Shoichiro Toyoda, the honorary chairman of Toyota Motor Corp. who transformed the Japanese automaker into a leading global brand, died of heart failure on Tuesday, the company announced. He was 97. Shoichiro was a third-generation scion of the founding family.
He is credited with establishing a culture of quality control that helped Toyota evolve into the world-leading automaker. He was also responsible for pushing Toyota, which had started life as a loom manufacturer, to produce vehicles also overseas.
Shoichiro was a grandson of Sakichi Toyoda, who founded the Toyota group, and a son of Kiichiro Toyoda, the founder of Toyota’s predecessor Toyota Motor Co. Shoichiro Toyoda joined the company as a board member at just 27 years of age.
After serving as president of Toyota Motor Sales Co. under the Toyota group, he became the first president of what is now Toyota Motor Corp., a new company formed after the merger of its manufacturing and sales companies in 1982. He held the position until 1992 when he became chairman.
Going overseas
Toyoda propelled overseas production on the back of Japan’s economic growth, with Toyota, headquartered in the Aichi Prefecture, setting up a joint venture with General Motors in the United States in 1984. It was called NUMMI and took over a closed GM factory in Fremont, California, to produce up to 400 000 Corollas over there.
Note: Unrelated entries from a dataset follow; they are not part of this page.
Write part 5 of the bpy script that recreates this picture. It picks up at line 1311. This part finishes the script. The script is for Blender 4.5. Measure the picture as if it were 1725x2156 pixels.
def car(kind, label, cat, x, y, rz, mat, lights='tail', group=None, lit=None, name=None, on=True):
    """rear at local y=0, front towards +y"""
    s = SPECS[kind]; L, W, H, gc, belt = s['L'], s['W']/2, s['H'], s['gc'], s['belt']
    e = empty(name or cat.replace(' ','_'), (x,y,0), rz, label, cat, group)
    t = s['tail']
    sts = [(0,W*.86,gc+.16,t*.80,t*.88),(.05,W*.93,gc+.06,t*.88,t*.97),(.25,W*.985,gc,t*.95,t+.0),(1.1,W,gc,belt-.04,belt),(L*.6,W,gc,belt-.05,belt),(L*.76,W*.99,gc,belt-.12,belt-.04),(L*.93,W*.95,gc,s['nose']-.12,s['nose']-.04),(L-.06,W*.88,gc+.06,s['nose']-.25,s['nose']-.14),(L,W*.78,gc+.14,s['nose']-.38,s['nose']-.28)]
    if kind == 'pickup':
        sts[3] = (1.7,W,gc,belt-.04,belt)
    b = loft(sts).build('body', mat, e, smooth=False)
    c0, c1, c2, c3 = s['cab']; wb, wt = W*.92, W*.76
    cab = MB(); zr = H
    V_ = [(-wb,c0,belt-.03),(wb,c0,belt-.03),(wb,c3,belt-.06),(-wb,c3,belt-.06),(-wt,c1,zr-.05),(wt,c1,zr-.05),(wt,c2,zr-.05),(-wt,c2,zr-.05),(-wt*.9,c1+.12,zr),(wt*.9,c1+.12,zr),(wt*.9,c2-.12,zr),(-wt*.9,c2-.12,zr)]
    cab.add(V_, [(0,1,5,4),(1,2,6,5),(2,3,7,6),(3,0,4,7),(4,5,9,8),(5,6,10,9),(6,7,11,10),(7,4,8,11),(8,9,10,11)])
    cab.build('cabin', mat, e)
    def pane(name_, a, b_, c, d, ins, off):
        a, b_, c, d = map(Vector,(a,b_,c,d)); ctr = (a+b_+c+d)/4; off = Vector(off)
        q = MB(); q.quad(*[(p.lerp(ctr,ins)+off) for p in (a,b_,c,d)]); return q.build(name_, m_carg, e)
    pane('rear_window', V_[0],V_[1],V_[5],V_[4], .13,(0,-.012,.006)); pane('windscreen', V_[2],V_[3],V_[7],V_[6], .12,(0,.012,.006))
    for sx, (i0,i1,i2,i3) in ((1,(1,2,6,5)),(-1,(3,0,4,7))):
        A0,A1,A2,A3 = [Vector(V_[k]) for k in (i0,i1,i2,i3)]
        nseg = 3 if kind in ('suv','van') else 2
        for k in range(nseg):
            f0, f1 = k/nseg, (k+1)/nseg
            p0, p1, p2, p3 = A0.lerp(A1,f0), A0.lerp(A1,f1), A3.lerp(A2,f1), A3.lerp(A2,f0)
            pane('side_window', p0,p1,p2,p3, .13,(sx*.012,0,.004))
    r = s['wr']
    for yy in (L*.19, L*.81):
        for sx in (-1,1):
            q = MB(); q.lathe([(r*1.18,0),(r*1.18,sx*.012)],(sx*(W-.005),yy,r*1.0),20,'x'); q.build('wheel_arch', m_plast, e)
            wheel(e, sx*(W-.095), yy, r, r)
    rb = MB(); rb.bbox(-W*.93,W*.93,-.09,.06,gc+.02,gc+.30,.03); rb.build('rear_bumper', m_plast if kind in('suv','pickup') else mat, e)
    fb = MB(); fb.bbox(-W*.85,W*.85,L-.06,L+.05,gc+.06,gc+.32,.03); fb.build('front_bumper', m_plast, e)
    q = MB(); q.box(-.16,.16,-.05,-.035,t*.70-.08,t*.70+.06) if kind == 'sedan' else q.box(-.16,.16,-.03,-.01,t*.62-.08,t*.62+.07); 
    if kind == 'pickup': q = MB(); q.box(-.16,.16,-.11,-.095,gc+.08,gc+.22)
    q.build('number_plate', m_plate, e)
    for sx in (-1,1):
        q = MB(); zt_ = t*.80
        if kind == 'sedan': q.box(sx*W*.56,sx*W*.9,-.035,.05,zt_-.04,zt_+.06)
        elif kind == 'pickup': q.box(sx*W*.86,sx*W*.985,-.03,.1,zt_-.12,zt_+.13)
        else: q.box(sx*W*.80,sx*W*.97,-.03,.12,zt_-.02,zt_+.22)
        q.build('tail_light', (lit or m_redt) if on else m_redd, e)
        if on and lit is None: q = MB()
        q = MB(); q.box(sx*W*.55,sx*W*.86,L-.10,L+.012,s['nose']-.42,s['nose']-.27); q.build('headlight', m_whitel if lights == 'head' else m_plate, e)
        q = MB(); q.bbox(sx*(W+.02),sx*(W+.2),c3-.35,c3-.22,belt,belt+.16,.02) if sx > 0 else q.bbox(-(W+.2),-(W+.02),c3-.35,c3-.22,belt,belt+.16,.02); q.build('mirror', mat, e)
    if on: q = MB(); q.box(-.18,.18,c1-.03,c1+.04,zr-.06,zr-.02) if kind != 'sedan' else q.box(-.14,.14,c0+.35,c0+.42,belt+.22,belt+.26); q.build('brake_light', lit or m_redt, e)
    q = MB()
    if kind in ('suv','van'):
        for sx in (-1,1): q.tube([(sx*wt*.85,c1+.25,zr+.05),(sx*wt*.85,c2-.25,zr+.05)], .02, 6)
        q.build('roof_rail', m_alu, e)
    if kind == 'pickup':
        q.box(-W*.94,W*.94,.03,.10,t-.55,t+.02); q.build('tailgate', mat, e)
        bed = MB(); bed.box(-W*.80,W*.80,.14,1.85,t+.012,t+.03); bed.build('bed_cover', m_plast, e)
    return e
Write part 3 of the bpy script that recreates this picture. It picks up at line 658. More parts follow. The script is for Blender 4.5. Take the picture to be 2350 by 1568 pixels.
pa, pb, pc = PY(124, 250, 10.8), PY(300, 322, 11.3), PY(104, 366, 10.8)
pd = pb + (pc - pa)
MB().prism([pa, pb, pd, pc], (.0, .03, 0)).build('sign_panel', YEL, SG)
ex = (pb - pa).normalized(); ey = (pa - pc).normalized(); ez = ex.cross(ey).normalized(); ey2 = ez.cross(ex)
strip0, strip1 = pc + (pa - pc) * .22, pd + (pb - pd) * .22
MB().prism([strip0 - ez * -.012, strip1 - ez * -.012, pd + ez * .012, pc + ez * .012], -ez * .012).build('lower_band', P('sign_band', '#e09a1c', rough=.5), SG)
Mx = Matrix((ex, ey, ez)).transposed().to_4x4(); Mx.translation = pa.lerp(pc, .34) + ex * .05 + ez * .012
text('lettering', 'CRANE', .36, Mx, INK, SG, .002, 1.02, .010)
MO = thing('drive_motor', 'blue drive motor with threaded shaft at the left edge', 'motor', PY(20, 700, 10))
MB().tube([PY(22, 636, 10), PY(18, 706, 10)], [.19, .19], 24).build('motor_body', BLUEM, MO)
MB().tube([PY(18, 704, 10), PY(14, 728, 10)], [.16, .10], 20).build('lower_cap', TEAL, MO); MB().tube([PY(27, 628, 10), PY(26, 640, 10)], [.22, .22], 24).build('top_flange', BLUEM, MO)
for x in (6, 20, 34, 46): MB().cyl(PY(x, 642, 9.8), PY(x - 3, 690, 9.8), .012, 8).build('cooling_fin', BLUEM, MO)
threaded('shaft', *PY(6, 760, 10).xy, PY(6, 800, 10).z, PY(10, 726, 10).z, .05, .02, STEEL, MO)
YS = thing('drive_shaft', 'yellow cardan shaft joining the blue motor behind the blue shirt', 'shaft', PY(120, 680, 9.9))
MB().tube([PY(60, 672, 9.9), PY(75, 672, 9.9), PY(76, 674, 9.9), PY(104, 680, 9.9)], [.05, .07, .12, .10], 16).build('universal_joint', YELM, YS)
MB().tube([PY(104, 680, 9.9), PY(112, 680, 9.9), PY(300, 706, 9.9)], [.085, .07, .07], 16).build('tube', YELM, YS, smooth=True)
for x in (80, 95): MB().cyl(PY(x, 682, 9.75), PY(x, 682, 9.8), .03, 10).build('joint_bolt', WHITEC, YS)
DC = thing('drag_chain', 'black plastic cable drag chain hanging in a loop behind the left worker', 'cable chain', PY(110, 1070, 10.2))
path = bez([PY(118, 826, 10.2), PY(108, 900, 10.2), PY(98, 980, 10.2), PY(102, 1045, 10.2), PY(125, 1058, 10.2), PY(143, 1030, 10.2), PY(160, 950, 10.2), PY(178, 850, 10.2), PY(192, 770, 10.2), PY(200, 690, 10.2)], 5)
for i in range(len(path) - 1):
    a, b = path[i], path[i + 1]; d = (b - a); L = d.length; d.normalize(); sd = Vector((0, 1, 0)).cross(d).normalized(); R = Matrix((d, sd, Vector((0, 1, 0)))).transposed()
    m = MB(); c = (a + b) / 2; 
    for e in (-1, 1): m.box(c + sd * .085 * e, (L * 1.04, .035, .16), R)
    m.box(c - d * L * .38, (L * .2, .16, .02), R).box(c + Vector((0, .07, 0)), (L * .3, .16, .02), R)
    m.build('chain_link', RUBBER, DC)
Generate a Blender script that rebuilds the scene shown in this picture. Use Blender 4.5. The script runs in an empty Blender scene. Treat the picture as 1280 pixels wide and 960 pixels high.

In 2010, Tesla took over the plant to establish its first big production site there.
Other plants in Kentucky and Canada were built in 1986, significantly boosting the company’s production capacity. It was also in the 1980s when Toyota actively expanded beyond the North American market. The auto giant currently has production sites worldwide, including Europe, China, and Africa.
Housing
Following the family tradition of launching a new business each generation, Shoichiro Toyoda focused his efforts on the housing business. His grandfather Sakichi had started the manufacturing of looms, and his father Kiichiro started the production of automobiles.
The business initiated by Shoichiro, known as Toyota Housing Corp., is now a key unit of Prime Life Technologies Corp., a joint venture between Toyota, Panasonic Holdings Corp, and Mitsui & Co. It has played a major role as Toyota tries to build next-generation cities that integrate electrified cars with housing (including the Woven City project).
Influential
Toyoda served as the head of the Keidanren, the powerful Japan Business Federation, the country’s biggest business lobby, for four years through 1998, grappling with reinvigorating a stagnant Japanese economy and carrying out administrative and financial reforms.
Even after leaving the board in 2009, Shoichiro Toyoda continued to have a heavy influence over the company, He had been honorary chairman since 1999. A native of Nagoya, he contributed to developing the city’s economy, serving as chairman of the organization that hosted the 2005 World Exposition in Aichi Prefecture, central Japan. Shoichiro Toyoda was inducted into the Automotive Hall of Fame in the United States in 2007.
The Toyota company plans to hold a farewell gathering later, although details have not been decided. His son and current president (since 13 years), Akio Toyoda (66), announced recently he would promote Koji Sato, the 53-year-old head of the auto group’s Lexus brand operation, to succeed him in April, with Akio Toyoda to become chairman.